-- Start Provided data --

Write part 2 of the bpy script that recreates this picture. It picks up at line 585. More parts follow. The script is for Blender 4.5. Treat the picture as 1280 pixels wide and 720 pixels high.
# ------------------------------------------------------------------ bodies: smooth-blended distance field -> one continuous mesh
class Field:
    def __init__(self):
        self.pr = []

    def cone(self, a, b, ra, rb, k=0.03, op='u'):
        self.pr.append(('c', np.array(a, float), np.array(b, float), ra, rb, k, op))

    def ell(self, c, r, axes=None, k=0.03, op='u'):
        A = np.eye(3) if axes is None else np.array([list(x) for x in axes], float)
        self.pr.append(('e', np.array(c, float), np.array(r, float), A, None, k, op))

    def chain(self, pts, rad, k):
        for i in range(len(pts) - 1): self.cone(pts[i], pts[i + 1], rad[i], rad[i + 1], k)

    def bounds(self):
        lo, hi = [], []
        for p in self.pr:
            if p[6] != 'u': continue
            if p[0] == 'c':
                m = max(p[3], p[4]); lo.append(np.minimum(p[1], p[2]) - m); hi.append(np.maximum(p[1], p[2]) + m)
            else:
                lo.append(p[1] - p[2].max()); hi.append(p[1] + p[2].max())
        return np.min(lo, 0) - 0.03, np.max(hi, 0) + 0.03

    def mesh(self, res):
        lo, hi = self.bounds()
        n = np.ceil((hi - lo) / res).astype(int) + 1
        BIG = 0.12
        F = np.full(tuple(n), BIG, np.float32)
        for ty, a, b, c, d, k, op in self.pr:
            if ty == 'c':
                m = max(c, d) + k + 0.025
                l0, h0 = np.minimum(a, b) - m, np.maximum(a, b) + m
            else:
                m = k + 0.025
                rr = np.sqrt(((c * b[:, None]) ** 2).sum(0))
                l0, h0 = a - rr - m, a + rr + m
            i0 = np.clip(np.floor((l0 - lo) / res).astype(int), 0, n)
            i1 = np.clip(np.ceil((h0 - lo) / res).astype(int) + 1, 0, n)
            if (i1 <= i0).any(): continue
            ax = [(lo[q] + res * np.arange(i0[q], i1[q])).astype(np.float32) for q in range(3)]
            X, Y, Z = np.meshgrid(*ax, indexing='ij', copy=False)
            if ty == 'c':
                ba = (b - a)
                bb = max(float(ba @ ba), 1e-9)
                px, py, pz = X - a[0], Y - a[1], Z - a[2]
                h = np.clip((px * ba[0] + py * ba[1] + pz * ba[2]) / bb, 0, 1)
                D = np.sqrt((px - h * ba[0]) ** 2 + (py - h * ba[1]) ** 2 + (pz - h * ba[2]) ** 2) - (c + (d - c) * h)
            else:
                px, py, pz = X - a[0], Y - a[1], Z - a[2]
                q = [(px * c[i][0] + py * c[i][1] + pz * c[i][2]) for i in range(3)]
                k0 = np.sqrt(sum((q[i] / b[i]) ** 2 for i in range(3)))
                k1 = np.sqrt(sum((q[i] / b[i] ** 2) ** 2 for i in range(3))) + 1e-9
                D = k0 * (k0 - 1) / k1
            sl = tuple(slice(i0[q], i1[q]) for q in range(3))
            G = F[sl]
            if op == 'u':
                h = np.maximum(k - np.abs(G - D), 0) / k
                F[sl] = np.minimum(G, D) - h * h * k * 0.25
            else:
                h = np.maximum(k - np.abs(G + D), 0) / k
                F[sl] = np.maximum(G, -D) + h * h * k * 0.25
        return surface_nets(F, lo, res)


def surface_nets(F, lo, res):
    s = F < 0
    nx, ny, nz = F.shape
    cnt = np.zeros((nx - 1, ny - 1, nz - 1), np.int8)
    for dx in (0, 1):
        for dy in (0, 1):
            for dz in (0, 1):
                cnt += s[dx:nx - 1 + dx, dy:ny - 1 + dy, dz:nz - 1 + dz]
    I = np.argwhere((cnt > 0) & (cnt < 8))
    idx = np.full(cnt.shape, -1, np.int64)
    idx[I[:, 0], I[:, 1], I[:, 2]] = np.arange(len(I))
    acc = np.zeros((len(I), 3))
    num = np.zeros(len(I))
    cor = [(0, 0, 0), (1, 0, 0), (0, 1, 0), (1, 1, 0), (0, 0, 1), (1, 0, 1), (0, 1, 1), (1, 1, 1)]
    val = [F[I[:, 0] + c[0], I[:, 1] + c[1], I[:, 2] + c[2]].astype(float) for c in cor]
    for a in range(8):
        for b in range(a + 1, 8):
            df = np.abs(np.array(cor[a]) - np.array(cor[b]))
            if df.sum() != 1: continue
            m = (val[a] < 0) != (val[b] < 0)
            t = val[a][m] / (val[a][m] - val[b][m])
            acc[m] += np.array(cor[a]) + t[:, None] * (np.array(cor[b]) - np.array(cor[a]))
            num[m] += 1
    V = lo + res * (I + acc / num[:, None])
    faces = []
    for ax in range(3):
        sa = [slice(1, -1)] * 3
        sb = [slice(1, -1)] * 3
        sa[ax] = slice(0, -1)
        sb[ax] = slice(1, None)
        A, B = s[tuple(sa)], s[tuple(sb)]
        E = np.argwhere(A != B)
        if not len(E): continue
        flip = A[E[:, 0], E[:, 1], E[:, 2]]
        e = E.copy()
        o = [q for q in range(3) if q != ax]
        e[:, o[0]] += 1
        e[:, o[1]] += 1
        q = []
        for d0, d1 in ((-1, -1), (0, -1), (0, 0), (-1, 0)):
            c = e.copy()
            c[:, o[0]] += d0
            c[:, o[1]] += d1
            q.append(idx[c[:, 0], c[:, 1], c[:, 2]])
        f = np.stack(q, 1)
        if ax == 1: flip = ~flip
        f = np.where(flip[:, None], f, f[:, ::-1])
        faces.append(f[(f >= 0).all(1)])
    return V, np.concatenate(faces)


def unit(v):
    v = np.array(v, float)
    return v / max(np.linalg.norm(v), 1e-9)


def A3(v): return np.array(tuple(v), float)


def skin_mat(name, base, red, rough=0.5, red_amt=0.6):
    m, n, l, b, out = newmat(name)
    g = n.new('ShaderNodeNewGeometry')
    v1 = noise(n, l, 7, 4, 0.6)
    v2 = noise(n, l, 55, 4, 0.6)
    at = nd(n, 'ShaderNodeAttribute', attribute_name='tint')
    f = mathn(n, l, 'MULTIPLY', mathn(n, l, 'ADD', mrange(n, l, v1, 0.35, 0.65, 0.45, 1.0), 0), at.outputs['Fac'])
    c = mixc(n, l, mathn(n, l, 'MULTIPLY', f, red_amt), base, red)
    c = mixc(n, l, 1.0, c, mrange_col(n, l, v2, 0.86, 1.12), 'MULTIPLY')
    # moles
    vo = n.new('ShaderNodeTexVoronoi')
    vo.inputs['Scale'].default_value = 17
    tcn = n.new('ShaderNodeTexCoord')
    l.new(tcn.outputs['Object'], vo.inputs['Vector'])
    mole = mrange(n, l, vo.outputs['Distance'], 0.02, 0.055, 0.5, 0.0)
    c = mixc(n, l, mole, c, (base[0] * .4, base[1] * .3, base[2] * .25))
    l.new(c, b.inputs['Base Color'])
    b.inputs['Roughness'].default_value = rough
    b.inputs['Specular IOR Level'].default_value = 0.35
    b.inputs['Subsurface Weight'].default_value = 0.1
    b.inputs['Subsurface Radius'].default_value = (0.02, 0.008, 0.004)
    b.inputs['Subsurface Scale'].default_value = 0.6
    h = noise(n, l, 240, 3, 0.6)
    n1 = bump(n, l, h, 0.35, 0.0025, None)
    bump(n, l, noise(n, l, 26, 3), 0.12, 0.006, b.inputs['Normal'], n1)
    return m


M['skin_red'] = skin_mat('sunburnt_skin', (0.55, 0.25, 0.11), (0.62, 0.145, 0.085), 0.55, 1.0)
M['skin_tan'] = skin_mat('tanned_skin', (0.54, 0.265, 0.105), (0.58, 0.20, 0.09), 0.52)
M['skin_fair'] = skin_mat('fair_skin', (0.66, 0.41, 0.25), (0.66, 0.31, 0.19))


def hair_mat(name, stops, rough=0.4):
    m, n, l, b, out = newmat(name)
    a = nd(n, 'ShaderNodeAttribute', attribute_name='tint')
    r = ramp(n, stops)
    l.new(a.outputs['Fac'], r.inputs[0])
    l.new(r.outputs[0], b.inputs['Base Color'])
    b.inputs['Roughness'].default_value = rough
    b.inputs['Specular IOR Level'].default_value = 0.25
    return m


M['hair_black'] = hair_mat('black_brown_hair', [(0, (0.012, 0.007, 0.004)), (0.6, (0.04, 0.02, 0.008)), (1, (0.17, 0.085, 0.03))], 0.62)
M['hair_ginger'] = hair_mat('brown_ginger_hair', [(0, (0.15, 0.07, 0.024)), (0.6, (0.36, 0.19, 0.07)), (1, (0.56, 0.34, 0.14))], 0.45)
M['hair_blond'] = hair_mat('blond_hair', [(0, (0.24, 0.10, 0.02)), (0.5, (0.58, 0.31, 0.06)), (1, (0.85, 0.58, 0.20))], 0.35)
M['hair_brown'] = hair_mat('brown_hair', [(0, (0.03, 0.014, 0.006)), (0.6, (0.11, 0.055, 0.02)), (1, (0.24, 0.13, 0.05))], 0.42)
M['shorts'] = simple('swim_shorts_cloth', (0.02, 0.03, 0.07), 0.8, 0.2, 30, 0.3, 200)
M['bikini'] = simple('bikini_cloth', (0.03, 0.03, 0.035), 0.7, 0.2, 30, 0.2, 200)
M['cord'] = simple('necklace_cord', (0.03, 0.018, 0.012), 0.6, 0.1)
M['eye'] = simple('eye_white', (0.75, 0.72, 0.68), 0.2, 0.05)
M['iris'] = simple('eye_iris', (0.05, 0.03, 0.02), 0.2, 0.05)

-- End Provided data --

Written instruction » Word for word, reproduce the listing above from its start up to and including the line that has "return np.min(lo, 0)". Give only those lines.

Response to this task »
Write part 2 of the bpy script that recreates this picture. It picks up at line 585. More parts follow. The script is for Blender 4.5. Treat the picture as 1280 pixels wide and 720 pixels high.
# ------------------------------------------------------------------ bodies: smooth-blended distance field -> one continuous mesh
class Field:
    def __init__(self):
        self.pr = []

    def cone(self, a, b, ra, rb, k=0.03, op='u'):
        self.pr.append(('c', np.array(a, float), np.array(b, float), ra, rb, k, op))

    def ell(self, c, r, axes=None, k=0.03, op='u'):
        A = np.eye(3) if axes is None else np.array([list(x) for x in axes], float)
        self.pr.append(('e', np.array(c, float), np.array(r, float), A, None, k, op))

    def chain(self, pts, rad, k):
        for i in range(len(pts) - 1): self.cone(pts[i], pts[i + 1], rad[i], rad[i + 1], k)

    def bounds(self):
        lo, hi = [], []
        for p in self.pr:
            if p[6] != 'u': continue
            if p[0] == 'c':
                m = max(p[3], p[4]); lo.append(np.minimum(p[1], p[2]) - m); hi.append(np.maximum(p[1], p[2]) + m)
            else:
                lo.append(p[1] - p[2].max()); hi.append(p[1] + p[2].max())
        return np.min(lo, 0) - 0.03, np.max(hi, 0) + 0.03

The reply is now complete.